Siyer-i nebi içinde yer almakla birlikte şemail’in bir bölümü olarak ortaya çıkan ve bir insan olarak Resul-i Ekrem’in özellikle bizim kültür ve edebiyatımızda özgün kompozisyonlarıyla aşk-ı Muhammedi’nin bir nişanesi olarak Sevgili Peygamberimizin (sas) fiziki özelliklerini ve bedeni güzelliklerini tasvir eden edebi eserlere ve aynı konuda hüsn-i hat ve tezhib sanatıyla bütünleşerek gözümüze ve gönlümüze hitap eden muhteşem levhalara verilen isimdir.

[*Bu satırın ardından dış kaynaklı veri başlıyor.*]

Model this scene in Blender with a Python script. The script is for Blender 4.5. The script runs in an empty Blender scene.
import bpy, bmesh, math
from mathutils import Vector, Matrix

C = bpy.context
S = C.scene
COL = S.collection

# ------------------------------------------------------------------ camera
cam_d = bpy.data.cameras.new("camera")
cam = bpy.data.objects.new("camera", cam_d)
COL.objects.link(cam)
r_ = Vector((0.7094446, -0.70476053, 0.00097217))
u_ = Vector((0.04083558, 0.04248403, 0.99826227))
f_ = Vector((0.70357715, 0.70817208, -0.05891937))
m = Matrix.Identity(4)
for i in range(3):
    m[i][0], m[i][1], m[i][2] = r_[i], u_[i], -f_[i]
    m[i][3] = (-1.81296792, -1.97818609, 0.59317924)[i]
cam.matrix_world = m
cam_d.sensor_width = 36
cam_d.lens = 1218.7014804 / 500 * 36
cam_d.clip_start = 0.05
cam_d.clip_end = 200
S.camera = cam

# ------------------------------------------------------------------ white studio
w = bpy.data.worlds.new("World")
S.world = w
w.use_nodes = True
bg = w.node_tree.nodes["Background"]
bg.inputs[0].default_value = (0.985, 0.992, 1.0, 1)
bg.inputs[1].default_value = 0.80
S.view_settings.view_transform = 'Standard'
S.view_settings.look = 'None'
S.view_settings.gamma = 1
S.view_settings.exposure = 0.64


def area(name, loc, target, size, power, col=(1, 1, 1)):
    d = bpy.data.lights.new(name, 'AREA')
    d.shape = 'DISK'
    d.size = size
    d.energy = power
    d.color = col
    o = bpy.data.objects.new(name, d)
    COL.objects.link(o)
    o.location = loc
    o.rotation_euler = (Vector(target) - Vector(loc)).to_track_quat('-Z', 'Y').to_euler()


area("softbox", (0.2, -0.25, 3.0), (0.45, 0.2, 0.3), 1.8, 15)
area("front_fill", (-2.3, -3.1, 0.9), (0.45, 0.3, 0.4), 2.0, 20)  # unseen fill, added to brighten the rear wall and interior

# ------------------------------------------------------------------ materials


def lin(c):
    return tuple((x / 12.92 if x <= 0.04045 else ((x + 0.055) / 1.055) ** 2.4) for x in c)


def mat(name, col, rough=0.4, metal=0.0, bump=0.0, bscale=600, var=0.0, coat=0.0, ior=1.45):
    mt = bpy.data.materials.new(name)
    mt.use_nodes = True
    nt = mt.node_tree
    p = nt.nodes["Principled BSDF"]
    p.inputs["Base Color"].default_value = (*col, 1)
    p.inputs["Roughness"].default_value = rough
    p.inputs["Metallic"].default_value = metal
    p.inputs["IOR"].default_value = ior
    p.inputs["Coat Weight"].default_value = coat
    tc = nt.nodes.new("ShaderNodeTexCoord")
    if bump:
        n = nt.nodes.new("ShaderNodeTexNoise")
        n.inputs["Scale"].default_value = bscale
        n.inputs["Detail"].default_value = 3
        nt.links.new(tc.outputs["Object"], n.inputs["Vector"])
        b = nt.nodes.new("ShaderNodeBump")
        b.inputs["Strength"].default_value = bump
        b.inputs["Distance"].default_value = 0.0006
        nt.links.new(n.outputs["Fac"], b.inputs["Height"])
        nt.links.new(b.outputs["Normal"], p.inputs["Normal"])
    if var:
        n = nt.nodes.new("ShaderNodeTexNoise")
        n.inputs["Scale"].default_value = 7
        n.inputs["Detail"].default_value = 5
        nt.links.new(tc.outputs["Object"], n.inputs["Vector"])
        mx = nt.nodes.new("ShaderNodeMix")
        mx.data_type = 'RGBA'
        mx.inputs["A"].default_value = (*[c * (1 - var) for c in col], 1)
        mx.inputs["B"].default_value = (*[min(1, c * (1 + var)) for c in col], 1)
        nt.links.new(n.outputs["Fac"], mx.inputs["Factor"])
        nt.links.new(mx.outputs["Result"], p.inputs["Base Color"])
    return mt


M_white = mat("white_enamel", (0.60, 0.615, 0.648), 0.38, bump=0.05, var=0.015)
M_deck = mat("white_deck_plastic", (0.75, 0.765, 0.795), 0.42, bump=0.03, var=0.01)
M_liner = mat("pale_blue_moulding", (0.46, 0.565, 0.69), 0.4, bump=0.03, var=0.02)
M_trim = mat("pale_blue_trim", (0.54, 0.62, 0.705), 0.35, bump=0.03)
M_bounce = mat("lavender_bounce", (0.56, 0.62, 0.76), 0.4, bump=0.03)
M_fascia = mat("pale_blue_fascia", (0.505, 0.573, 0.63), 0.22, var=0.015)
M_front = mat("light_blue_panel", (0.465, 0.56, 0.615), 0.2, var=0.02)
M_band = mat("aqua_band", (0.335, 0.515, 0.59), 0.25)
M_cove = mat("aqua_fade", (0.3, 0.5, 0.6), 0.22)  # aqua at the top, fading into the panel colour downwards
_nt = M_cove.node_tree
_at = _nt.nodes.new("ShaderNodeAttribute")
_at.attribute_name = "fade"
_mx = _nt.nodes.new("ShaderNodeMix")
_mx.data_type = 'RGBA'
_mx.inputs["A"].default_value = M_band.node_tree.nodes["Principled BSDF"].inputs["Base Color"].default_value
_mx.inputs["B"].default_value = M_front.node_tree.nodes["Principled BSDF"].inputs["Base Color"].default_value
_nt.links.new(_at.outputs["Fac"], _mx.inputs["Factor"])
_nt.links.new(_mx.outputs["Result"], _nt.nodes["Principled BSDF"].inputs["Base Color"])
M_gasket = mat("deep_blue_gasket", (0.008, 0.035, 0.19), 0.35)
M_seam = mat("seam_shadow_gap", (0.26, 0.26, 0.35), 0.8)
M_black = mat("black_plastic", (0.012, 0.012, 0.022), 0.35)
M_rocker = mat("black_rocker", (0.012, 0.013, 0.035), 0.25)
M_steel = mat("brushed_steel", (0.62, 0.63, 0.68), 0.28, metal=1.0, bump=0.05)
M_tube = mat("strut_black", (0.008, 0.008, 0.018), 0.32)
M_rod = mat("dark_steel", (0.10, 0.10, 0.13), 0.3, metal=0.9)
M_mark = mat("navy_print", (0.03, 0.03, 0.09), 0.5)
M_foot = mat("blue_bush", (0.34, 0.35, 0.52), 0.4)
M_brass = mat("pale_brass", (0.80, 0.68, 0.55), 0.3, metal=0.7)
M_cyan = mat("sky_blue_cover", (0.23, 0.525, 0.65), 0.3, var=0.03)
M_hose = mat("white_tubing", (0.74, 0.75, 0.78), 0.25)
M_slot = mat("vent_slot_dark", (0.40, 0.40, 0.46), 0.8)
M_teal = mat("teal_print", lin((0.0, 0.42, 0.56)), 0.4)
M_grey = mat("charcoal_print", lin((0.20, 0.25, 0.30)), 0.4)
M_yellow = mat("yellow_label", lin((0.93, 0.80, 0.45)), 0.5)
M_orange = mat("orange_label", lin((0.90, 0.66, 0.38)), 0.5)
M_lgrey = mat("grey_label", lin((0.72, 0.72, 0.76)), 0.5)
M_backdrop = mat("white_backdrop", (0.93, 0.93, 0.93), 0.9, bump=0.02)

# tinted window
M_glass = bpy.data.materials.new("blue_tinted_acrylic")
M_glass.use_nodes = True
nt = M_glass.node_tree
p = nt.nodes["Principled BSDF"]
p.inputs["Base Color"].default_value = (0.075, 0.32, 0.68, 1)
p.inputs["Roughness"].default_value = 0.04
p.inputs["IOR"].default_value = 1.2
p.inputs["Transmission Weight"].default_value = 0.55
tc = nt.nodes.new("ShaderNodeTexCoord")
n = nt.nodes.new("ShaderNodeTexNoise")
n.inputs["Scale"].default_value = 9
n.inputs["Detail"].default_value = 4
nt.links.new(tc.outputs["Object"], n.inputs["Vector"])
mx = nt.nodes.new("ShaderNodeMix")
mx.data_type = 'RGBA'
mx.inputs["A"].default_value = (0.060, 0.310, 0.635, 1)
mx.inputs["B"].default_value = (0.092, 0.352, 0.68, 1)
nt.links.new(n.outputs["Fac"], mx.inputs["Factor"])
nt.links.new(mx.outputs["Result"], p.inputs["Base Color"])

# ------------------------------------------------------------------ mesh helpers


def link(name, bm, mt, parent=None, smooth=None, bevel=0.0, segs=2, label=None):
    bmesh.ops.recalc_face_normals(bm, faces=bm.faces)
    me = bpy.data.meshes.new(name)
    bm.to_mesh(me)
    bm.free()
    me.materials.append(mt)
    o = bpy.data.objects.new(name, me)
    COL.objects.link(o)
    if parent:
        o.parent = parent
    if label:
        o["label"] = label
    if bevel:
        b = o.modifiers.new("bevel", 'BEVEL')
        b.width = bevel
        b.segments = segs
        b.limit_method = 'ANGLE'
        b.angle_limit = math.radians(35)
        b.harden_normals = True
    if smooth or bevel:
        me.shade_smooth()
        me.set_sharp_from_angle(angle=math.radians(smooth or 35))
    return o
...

Hilyeler, Sevgili Peygamberimizi dünya gözüyle görüp iman ederek bilip tanıyanların dilinden, onu hiç görmeden iman eden ve bilip tanımak isteyen Müslümanların gönüllerinde yanan aşk ateşine bir nebze olsun serpilmiş damlacıklardır. İslam toplumlarında tevhid inancının temel ilkelerine halel getirebileceği düşüncesiyle Hz. Muhammed’in (sas resmini çizmek hiçbir zaman tasvip edilmemiştir. Bunun yerine görenlerin tariflerinden hareketle Resul-i Ekrem’i (sas) tanıyıp anlatma, bir başka ifadeyle beşer kelamının elverdiği ölçüde yazı ile onun portresini çizme yolu seçilmiştir. Dolayısıyla hilyeler, Peygamber Efendimizi görme şerefine nail olmuş kutlu bir nesil tarafından ona duyulan engin muhabbetin ve onu görme bahtiyarlığına erişememiş ümmeti tarafından ona karşı hissedilen derin hasretin bir ifadesi olmuştur.
Ancak şurası iyi bilinmelidir ki, Resul-i Ekrem’i (sas) tanımak sadece onun suretini ve hilyesini ya da şemailini tanımak değildir. Aslolan bir medeniyet tesis ederken Sevgili Peygamberimize (sas)rehberlik eden ilke ve esasları tanımaktır.